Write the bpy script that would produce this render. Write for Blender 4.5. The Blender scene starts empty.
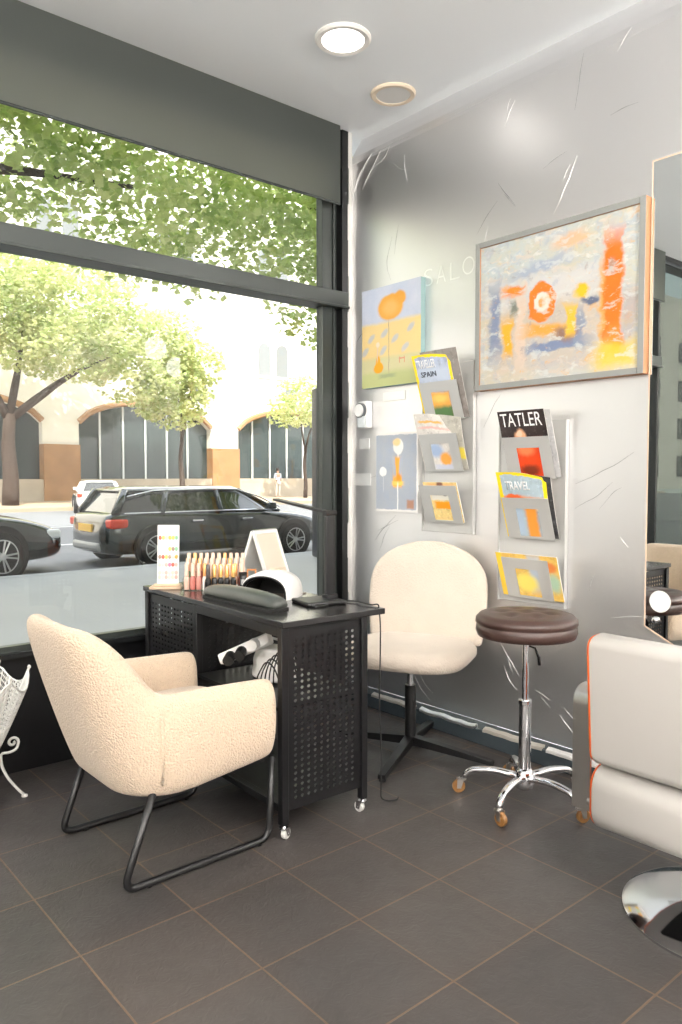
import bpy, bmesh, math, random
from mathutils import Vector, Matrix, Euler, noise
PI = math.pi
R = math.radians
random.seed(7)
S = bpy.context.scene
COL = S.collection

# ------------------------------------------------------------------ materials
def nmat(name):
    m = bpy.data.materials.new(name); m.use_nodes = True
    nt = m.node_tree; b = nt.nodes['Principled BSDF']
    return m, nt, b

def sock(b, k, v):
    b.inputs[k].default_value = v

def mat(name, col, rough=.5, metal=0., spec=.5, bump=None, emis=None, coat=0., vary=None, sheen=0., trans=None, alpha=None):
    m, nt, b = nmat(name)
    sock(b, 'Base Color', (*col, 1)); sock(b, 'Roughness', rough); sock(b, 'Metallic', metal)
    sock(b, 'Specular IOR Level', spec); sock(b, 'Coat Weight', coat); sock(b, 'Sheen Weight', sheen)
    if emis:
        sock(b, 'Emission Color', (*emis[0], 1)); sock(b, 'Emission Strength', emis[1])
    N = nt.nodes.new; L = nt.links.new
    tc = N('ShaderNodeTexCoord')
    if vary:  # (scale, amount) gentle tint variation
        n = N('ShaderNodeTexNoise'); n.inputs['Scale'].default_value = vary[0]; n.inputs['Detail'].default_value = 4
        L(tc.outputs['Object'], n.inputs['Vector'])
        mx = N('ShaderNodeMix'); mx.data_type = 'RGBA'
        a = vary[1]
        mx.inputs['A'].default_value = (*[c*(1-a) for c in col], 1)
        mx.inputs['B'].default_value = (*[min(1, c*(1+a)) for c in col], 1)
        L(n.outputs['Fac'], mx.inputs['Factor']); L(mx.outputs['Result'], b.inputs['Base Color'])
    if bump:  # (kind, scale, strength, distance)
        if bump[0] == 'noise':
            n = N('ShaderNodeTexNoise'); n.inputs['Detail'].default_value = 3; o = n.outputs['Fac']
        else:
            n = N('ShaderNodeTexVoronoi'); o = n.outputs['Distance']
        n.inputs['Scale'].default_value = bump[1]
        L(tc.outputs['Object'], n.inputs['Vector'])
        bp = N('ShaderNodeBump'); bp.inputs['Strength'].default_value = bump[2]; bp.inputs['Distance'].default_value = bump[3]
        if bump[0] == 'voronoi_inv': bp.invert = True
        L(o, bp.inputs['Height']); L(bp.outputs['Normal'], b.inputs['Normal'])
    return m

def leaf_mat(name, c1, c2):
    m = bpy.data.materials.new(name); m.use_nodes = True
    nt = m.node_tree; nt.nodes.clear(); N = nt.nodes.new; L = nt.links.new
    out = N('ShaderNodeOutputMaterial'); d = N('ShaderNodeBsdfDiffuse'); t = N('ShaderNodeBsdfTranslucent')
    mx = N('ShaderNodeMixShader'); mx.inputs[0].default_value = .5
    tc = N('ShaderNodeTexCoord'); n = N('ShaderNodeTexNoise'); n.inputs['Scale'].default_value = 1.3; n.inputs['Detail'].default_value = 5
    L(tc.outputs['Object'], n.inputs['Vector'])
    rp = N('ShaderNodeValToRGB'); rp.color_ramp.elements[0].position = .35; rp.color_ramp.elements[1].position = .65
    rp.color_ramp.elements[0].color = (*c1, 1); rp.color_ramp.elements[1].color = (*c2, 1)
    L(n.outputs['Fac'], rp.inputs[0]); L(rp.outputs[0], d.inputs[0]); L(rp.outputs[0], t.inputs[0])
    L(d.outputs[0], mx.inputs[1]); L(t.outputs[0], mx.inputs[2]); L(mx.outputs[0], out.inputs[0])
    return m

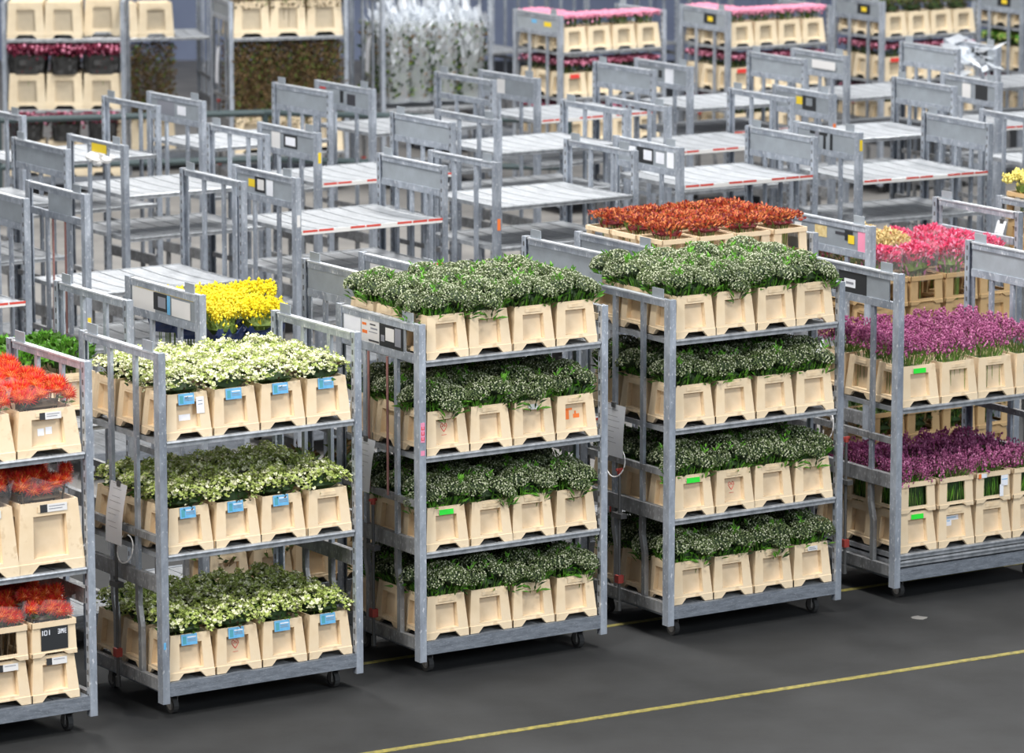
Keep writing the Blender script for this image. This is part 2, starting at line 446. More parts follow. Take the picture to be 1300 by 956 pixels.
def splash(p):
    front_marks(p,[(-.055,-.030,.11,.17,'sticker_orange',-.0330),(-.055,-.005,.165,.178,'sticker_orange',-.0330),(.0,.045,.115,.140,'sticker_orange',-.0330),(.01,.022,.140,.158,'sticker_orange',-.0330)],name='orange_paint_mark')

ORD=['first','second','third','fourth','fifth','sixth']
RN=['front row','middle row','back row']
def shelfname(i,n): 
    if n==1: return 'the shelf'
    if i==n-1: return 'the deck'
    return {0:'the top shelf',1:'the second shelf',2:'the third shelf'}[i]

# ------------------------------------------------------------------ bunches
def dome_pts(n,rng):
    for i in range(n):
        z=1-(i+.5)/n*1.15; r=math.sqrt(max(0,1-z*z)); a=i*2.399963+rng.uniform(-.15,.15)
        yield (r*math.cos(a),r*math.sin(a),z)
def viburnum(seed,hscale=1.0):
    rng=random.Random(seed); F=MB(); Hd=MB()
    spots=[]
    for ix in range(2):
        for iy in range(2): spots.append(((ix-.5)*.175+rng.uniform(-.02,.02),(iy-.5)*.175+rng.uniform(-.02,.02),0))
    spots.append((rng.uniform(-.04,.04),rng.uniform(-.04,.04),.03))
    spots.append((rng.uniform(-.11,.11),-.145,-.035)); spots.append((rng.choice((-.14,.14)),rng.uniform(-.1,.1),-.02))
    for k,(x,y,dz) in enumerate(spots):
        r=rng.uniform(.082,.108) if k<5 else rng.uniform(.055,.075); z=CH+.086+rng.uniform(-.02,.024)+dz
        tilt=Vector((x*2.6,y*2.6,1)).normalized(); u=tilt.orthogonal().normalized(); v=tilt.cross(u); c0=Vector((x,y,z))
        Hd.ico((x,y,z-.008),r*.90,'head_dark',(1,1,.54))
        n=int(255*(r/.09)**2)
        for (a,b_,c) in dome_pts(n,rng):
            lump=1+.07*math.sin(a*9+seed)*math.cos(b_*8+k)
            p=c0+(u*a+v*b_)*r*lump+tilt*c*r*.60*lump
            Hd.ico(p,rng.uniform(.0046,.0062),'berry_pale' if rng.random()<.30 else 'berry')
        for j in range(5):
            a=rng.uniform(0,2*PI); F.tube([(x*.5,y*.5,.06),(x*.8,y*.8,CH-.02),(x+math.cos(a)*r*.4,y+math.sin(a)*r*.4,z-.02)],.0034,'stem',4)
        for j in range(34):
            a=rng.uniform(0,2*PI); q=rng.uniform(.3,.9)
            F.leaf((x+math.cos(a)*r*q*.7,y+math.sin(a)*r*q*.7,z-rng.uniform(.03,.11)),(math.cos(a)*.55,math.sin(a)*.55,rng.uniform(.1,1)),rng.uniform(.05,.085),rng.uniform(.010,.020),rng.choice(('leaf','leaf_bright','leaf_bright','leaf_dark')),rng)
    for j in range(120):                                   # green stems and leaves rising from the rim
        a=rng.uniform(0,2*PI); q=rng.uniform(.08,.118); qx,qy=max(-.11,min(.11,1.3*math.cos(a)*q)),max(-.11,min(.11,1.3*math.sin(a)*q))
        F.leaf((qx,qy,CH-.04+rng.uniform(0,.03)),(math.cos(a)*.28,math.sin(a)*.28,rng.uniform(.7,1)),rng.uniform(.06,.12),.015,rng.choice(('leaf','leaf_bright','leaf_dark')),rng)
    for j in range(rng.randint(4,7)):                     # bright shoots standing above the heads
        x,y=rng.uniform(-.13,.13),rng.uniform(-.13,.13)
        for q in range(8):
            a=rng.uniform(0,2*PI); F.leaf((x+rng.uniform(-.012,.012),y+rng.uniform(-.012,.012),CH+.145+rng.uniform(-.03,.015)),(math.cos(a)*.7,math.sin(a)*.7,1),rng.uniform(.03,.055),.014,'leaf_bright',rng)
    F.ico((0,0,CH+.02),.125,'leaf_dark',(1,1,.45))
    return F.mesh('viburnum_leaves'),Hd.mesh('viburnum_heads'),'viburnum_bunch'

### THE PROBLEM
Strip out the pictures and quote the remaining data word for word.

### WRITTEN RESPONSE
Write the bpy script that would produce this render. Write for Blender 4.5. The Blender scene starts empty.
import bpy, bmesh, math, random
from mathutils import Vector, Matrix, Euler, noise
PI = math.pi
R = math.radians
random.seed(7)
S = bpy.context.scene
COL = S.collection

# ------------------------------------------------------------------ materials
def nmat(name):
    m = bpy.data.materials.new(name); m.use_nodes = True
    nt = m.node_tree; b = nt.nodes['Principled BSDF']
    return m, nt, b

def sock(b, k, v):
    b.inputs[k].default_value = v

def mat(name, col, rough=.5, metal=0., spec=.5, bump=None, emis=None, coat=0., vary=None, sheen=0., trans=None, alpha=None):
    m, nt, b = nmat(name)
    sock(b, 'Base Color', (*col, 1)); sock(b, 'Roughness', rough); sock(b, 'Metallic', metal)
    sock(b, 'Specular IOR Level', spec); sock(b, 'Coat Weight', coat); sock(b, 'Sheen Weight', sheen)
    if emis:
        sock(b, 'Emission Color', (*emis[0], 1)); sock(b, 'Emission Strength', emis[1])
    N = nt.nodes.new; L = nt.links.new
    tc = N('ShaderNodeTexCoord')
    if vary:  # (scale, amount) gentle tint variation
        n = N('ShaderNodeTexNoise'); n.inputs['Scale'].default_value = vary[0]; n.inputs['Detail'].default_value = 4
        L(tc.outputs['Object'], n.inputs['Vector'])
        mx = N('ShaderNodeMix'); mx.data_type = 'RGBA'
        a = vary[1]
        mx.inputs['A'].default_value = (*[c*(1-a) for c in col], 1)
        mx.inputs['B'].default_value = (*[min(1, c*(1+a)) for c in col], 1)
        L(n.outputs['Fac'], mx.inputs['Factor']); L(mx.outputs['Result'], b.inputs['Base Color'])
    if bump:  # (kind, scale, strength, distance)
        if bump[0] == 'noise':
            n = N('ShaderNodeTexNoise'); n.inputs['Detail'].default_value = 3; o = n.outputs['Fac']
        else:
            n = N('ShaderNodeTexVoronoi'); o = n.outputs['Distance']
        n.inputs['Scale'].default_value = bump[1]
        L(tc.outputs['Object'], n.inputs['Vector'])
        bp = N('ShaderNodeBump'); bp.inputs['Strength'].default_value = bump[2]; bp.inputs['Distance'].default_value = bump[3]
        if bump[0] == 'voronoi_inv': bp.invert = True
        L(o, bp.inputs['Height']); L(bp.outputs['Normal'], b.inputs['Normal'])
    return m

def leaf_mat(name, c1, c2):
    m = bpy.data.materials.new(name); m.use_nodes = True
    nt = m.node_tree; nt.nodes.clear(); N = nt.nodes.new; L = nt.links.new
    out = N('ShaderNodeOutputMaterial'); d = N('ShaderNodeBsdfDiffuse'); t = N('ShaderNodeBsdfTranslucent')
    mx = N('ShaderNodeMixShader'); mx.inputs[0].default_value = .5
    tc = N('ShaderNodeTexCoord'); n = N('ShaderNodeTexNoise'); n.inputs['Scale'].default_value = 1.3; n.inputs['Detail'].default_value = 5
    L(tc.outputs['Object'], n.inputs['Vector'])
    rp = N('ShaderNodeValToRGB'); rp.color_ramp.elements[0].position = .35; rp.color_ramp.elements[1].position = .65
    rp.color_ramp.elements[0].color = (*c1, 1); rp.color_ramp.elements[1].color = (*c2, 1)
    L(n.outputs['Fac'], rp.inputs[0]); L(rp.outputs[0], d.inputs[0]); L(rp.outputs[0], t.inputs[0])
    L(d.outputs[0], mx.inputs[1]); L(t.outputs[0], mx.inputs[2]); L(mx.outputs[0], out.inputs[0])
    return m

Keep writing the Blender script for this image. This is part 2, starting at line 446. More parts follow. Take the picture to be 1300 by 956 pixels.
def splash(p):
    front_marks(p,[(-.055,-.030,.11,.17,'sticker_orange',-.0330),(-.055,-.005,.165,.178,'sticker_orange',-.0330),(.0,.045,.115,.140,'sticker_orange',-.0330),(.01,.022,.140,.158,'sticker_orange',-.0330)],name='orange_paint_mark')

ORD=['first','second','third','fourth','fifth','sixth']
RN=['front row','middle row','back row']
def shelfname(i,n): 
    if n==1: return 'the shelf'
    if i==n-1: return 'the deck'
    return {0:'the top shelf',1:'the second shelf',2:'the third shelf'}[i]

# ------------------------------------------------------------------ bunches
def dome_pts(n,rng):
    for i in range(n):
        z=1-(i+.5)/n*1.15; r=math.sqrt(max(0,1-z*z)); a=i*2.399963+rng.uniform(-.15,.15)
        yield (r*math.cos(a),r*math.sin(a),z)
def viburnum(seed,hscale=1.0):
    rng=random.Random(seed); F=MB(); Hd=MB()
    spots=[]
    for ix in range(2):
        for iy in range(2): spots.append(((ix-.5)*.175+rng.uniform(-.02,.02),(iy-.5)*.175+rng.uniform(-.02,.02),0))
    spots.append((rng.uniform(-.04,.04),rng.uniform(-.04,.04),.03))
    spots.append((rng.uniform(-.11,.11),-.145,-.035)); spots.append((rng.choice((-.14,.14)),rng.uniform(-.1,.1),-.02))
    for k,(x,y,dz) in enumerate(spots):
        r=rng.uniform(.082,.108) if k<5 else rng.uniform(.055,.075); z=CH+.086+rng.uniform(-.02,.024)+dz
        tilt=Vector((x*2.6,y*2.6,1)).normalized(); u=tilt.orthogonal().normalized(); v=tilt.cross(u); c0=Vector((x,y,z))
        Hd.ico((x,y,z-.008),r*.90,'head_dark',(1,1,.54))
        n=int(255*(r/.09)**2)
        for (a,b_,c) in dome_pts(n,rng):
            lump=1+.07*math.sin(a*9+seed)*math.cos(b_*8+k)
            p=c0+(u*a+v*b_)*r*lump+tilt*c*r*.60*lump
            Hd.ico(p,rng.uniform(.0046,.0062),'berry_pale' if rng.random()<.30 else 'berry')
        for j in range(5):
            a=rng.uniform(0,2*PI); F.tube([(x*.5,y*.5,.06),(x*.8,y*.8,CH-.02),(x+math.cos(a)*r*.4,y+math.sin(a)*r*.4,z-.02)],.0034,'stem',4)
        for j in range(34):
            a=rng.uniform(0,2*PI); q=rng.uniform(.3,.9)
            F.leaf((x+math.cos(a)*r*q*.7,y+math.sin(a)*r*q*.7,z-rng.uniform(.03,.11)),(math.cos(a)*.55,math.sin(a)*.55,rng.uniform(.1,1)),rng.uniform(.05,.085),rng.uniform(.010,.020),rng.choice(('leaf','leaf_bright','leaf_bright','leaf_dark')),rng)
    for j in range(120):                                   # green stems and leaves rising from the rim
        a=rng.uniform(0,2*PI); q=rng.uniform(.08,.118); qx,qy=max(-.11,min(.11,1.3*math.cos(a)*q)),max(-.11,min(.11,1.3*math.sin(a)*q))
        F.leaf((qx,qy,CH-.04+rng.uniform(0,.03)),(math.cos(a)*.28,math.sin(a)*.28,rng.uniform(.7,1)),rng.uniform(.06,.12),.015,rng.choice(('leaf','leaf_bright','leaf_dark')),rng)
    for j in range(rng.randint(4,7)):                     # bright shoots standing above the heads
        x,y=rng.uniform(-.13,.13),rng.uniform(-.13,.13)
        for q in range(8):
            a=rng.uniform(0,2*PI); F.leaf((x+rng.uniform(-.012,.012),y+rng.uniform(-.012,.012),CH+.145+rng.uniform(-.03,.015)),(math.cos(a)*.7,math.sin(a)*.7,1),rng.uniform(.03,.055),.014,'leaf_bright',rng)
    F.ico((0,0,CH+.02),.125,'leaf_dark',(1,1,.45))
    return F.mesh('viburnum_leaves'),Hd.mesh('viburnum_heads'),'viburnum_bunch'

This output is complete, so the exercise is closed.